We had planned to catch the public buses to the towns of Minori and Maiori, not far along the coast, but as I left to head over to the information centre and to organise tickets, I noticed the Hop On Hop Off Bus ready to leave in a circuit between these towns and Amalfi. It became a mad rush as the bus operators kindly waited for all of us and left a little late as a result. We were grateful, because this ended up being a cheaper option for the day, and much more comfortable - being on the open-topped bus, enjoying the fresh air and the chance to get photos without a window in the way.
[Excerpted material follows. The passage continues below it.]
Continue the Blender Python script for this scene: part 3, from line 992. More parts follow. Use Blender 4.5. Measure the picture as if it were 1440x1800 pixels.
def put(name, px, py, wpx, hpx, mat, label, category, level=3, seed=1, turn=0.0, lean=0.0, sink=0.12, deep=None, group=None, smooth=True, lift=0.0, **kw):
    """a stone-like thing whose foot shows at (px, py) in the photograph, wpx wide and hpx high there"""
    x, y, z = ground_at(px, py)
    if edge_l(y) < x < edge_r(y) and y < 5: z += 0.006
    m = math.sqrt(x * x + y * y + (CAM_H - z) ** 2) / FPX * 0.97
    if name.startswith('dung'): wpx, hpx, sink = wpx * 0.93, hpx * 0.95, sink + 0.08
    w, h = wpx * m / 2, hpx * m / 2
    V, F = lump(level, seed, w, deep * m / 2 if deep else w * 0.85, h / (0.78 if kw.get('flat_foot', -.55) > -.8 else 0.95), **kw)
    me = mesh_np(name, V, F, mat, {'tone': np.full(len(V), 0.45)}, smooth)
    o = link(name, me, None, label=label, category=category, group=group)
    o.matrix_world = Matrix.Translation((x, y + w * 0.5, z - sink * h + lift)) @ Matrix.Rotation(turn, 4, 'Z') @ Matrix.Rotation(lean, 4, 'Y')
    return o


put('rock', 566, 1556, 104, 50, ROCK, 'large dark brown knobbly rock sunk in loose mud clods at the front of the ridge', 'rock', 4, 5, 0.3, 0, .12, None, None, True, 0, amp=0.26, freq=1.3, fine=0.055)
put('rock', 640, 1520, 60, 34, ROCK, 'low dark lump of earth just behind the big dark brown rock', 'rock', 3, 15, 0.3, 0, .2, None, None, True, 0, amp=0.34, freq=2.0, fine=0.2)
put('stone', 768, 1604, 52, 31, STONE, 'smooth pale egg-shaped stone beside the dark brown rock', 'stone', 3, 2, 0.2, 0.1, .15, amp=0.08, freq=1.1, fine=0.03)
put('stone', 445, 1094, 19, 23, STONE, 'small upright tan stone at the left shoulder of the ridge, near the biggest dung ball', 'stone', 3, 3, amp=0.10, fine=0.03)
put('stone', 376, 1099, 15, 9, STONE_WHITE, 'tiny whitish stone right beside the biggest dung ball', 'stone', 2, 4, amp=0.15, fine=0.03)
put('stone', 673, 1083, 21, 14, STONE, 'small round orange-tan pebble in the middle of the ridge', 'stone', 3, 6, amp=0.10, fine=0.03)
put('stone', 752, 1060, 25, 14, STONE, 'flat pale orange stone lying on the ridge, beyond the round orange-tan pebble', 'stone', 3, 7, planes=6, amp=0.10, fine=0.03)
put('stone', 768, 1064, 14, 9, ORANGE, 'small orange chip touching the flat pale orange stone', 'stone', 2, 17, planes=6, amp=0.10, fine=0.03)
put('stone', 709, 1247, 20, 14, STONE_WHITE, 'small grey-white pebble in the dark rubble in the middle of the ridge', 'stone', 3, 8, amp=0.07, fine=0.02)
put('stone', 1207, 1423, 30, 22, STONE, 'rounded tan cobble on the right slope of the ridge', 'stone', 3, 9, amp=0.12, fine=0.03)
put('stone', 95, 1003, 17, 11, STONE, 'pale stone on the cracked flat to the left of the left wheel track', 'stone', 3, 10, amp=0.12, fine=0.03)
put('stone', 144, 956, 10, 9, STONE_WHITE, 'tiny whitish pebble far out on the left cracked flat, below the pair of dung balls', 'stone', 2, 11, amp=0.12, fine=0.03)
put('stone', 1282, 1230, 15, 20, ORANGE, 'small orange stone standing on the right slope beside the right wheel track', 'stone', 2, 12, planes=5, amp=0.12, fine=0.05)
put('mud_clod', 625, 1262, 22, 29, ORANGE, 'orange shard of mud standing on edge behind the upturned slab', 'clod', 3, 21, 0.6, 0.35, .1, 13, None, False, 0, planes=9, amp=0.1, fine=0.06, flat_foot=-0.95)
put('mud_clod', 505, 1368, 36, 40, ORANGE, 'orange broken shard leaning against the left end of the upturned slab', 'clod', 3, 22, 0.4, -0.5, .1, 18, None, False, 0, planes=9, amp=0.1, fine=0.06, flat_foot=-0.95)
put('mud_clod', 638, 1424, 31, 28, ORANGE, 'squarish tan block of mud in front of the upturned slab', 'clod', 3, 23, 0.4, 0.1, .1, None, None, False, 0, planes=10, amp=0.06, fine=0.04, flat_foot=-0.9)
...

It was another glorious day, and we enjoyed the trip along the coast for 15 minutes - the views were spectacular, and the narrow roads crazy! We were soon in the larger town of Maiori - this had a lot of more modern buildings, an absolutely lovely esplanade area and pier, and a lovely big promenade area up the centre of the town for quite some way. It had a lovely area in the middle which also appeared to serve as a channel for a stream and flooding. It was very nicely done.
The climb was hot work, and after 361 steps, the others reckoned we were lucky to be half to three quarters of the way up. Reluctantly, I pulled out and started the careful climb back down. The others continued and were rewarded with great views. It was fascinating though, to think that people live in the homes along the alleyways with all these steps, and must walk them every day, in all weathers. I don't know what happens if you break a leg, or get too old or have arthritis and can't get up and down them any more! David could feel the tight pull on his calf muscles afterwards, and Jan reported the 'shivery' leg experience that I reported earlier in the week after a steep climb.
Next, we found our way into the main church (Abbey of S. Maria de Olearia); it was lovely. As we were coming down the many steps from there, some more even bigger booms started, and the church bells rang out - more festival celebrations.
By the time we got back down to the main promenade there were a lot more people about, especially families socialising and enjoying lunch together. The others grabbed some local bread delicacies for lunch and I wasn't really hungry, so just had a gluten free muesli bar from home.
We wandered along the beautiful esplanade soaking up the atmosphere, the warm temperature, and the views, and were also intrigued by the way the policeman was directing the traffic so that pedestrians could cross the busy road.
After a couple of hours in Maiori we were soon back on the bus, and heading to Minori, a much smaller town, and quieter. We spent only an hour here, in which time we wandered around the town centre, and visited the Villa Romana Marittima (an ancient Roman villa unearthed from the 1st century AD). Here, as in Rome, newer buildings have been built on top of the old, and uncovered centuries later.
We got back to Amalfi around 2:15 pm, and headed straight to our favourite cafe/bar where they were getting to know us. The main person working there (who understood gluten free, and remembered who had ordered what at all the tables) was obviously pregnant, but still,on her feet and working in the heat for long hours. She said her baby was due in 10 days... The others ordered cold drinks, and I ordered a small risotto to help me last till dinner time.
David and I bought some limoncello in one of the shops, and an Amalfi tea towel - we don't have much room for souvenirs!
It was soon time for our 7 pm dinner at the Marina Grande restaurant where we'd had that amazing lunch on the first day. The service was excellent and we enjoyed some lovely fish dishes. The others loved the different fresh breads that come out before the meal. I was even able to have a dessert - creme brûlée and peach sorbet!